* **Your objective**:
All entries must be repeated exactly; do not include the pictures.
begin Records shown
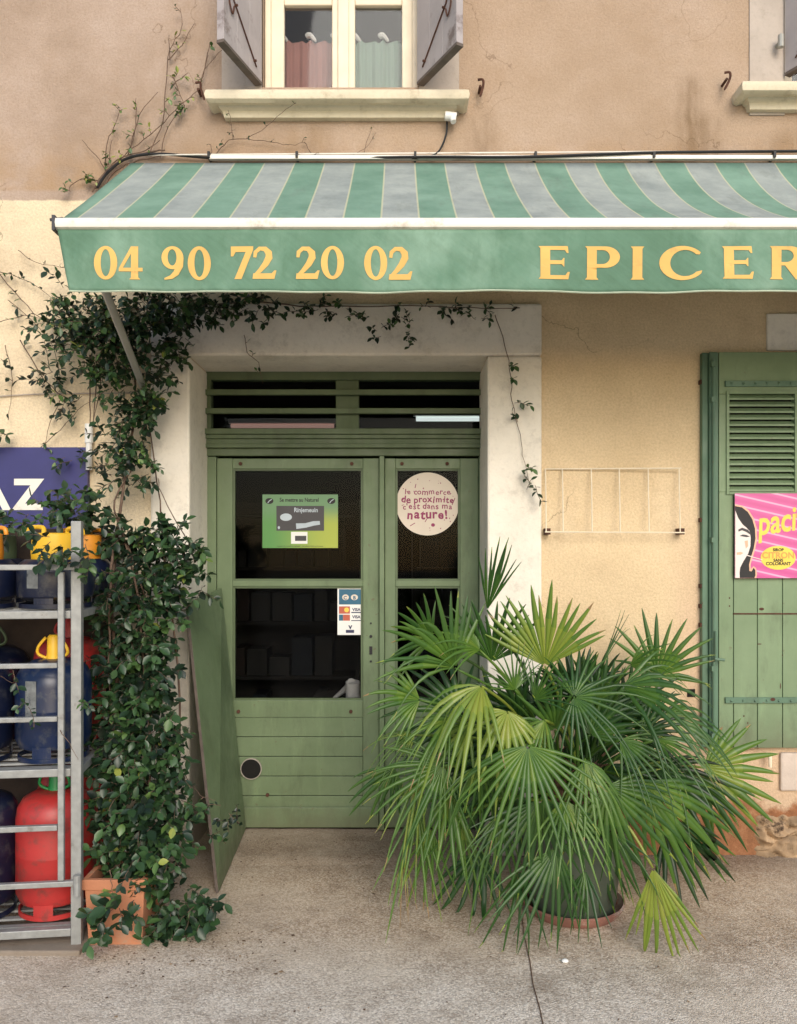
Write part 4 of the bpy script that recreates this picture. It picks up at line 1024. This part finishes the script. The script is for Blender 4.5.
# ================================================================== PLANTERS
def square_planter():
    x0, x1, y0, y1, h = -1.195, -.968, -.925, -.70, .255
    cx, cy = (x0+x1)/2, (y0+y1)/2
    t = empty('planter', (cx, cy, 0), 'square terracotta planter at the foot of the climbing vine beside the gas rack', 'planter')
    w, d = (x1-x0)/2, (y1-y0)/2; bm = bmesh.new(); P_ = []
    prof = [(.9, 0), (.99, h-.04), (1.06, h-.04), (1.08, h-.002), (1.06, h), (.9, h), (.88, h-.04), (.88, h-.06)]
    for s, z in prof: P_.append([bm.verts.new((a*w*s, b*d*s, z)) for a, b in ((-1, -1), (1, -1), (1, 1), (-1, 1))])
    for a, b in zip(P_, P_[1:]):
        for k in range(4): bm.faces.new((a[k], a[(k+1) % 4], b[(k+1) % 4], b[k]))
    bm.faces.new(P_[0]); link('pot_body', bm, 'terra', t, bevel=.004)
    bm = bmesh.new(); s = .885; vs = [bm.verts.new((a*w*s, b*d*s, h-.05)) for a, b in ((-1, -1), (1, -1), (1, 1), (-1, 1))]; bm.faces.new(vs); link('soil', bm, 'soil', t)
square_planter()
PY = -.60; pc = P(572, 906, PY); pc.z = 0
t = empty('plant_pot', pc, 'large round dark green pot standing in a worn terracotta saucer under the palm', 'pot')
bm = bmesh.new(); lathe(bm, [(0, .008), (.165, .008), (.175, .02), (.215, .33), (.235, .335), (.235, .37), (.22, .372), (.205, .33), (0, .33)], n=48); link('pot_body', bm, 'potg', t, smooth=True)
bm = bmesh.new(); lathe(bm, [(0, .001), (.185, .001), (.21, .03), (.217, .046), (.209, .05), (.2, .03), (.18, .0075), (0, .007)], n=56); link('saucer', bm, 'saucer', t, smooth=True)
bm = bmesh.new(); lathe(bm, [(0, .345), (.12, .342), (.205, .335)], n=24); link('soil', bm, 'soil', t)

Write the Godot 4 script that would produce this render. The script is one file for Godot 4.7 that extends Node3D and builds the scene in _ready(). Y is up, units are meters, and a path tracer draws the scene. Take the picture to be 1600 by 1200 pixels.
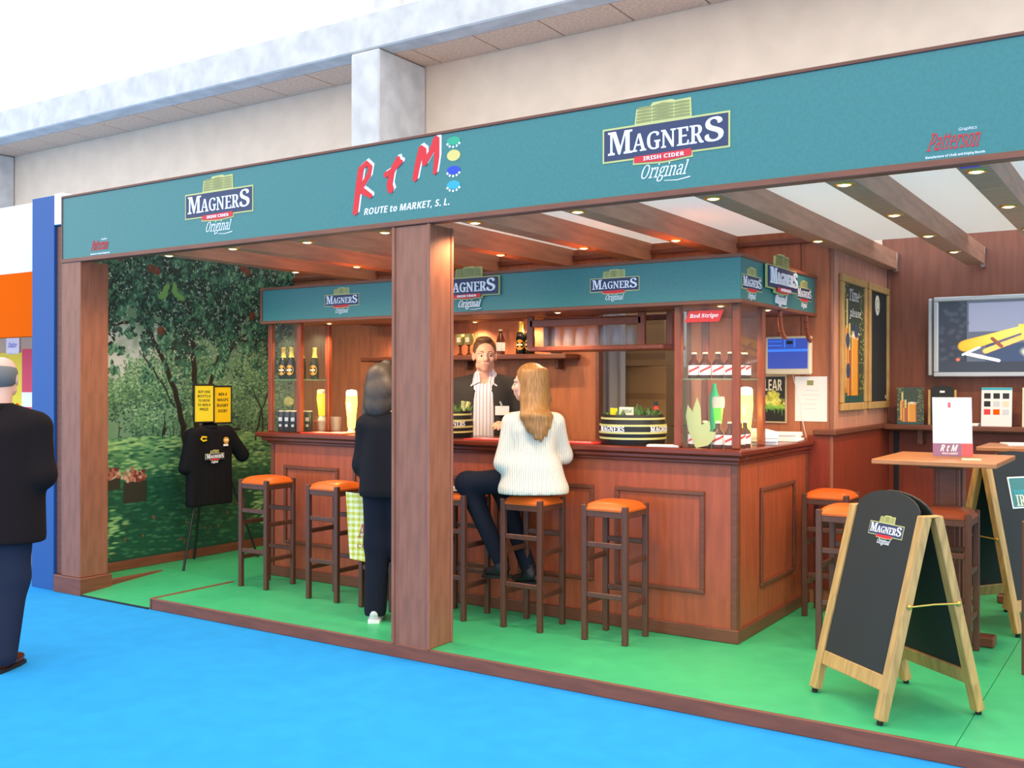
end Records shown
* **Correct response**:
Write part 4 of the bpy script that recreates this picture. It picks up at line 1024. This part finishes the script. The script is for Blender 4.5.
# ================================================================== PLANTERS
def square_planter():
    x0, x1, y0, y1, h = -1.195, -.968, -.925, -.70, .255
    cx, cy = (x0+x1)/2, (y0+y1)/2
    t = empty('planter', (cx, cy, 0), 'square terracotta planter at the foot of the climbing vine beside the gas rack', 'planter')
    w, d = (x1-x0)/2, (y1-y0)/2; bm = bmesh.new(); P_ = []
    prof = [(.9, 0), (.99, h-.04), (1.06, h-.04), (1.08, h-.002), (1.06, h), (.9, h), (.88, h-.04), (.88, h-.06)]
    for s, z in prof: P_.append([bm.verts.new((a*w*s, b*d*s, z)) for a, b in ((-1, -1), (1, -1), (1, 1), (-1, 1))])
    for a, b in zip(P_, P_[1:]):
        for k in range(4): bm.faces.new((a[k], a[(k+1) % 4], b[(k+1) % 4], b[k]))
    bm.faces.new(P_[0]); link('pot_body', bm, 'terra', t, bevel=.004)
    bm = bmesh.new(); s = .885; vs = [bm.verts.new((a*w*s, b*d*s, h-.05)) for a, b in ((-1, -1), (1, -1), (1, 1), (-1, 1))]; bm.faces.new(vs); link('soil', bm, 'soil', t)
square_planter()
PY = -.60; pc = P(572, 906, PY); pc.z = 0
t = empty('plant_pot', pc, 'large round dark green pot standing in a worn terracotta saucer under the palm', 'pot')
bm = bmesh.new(); lathe(bm, [(0, .008), (.165, .008), (.175, .02), (.215, .33), (.235, .335), (.235, .37), (.22, .372), (.205, .33), (0, .33)], n=48); link('pot_body', bm, 'potg', t, smooth=True)
bm = bmesh.new(); lathe(bm, [(0, .001), (.185, .001), (.21, .03), (.217, .046), (.209, .05), (.2, .03), (.18, .0075), (0, .007)], n=56); link('saucer', bm, 'saucer', t, smooth=True)
bm = bmesh.new(); lathe(bm, [(0, .345), (.12, .342), (.205, .335)], n=24); link('soil', bm, 'soil', t)

Write the Godot 4 script that would produce this render. The script is one file for Godot 4.7 that extends Node3D and builds the scene in _ready(). Y is up, units are meters, and a path tracer draws the scene. Take the picture to be 1600 by 1200 pixels.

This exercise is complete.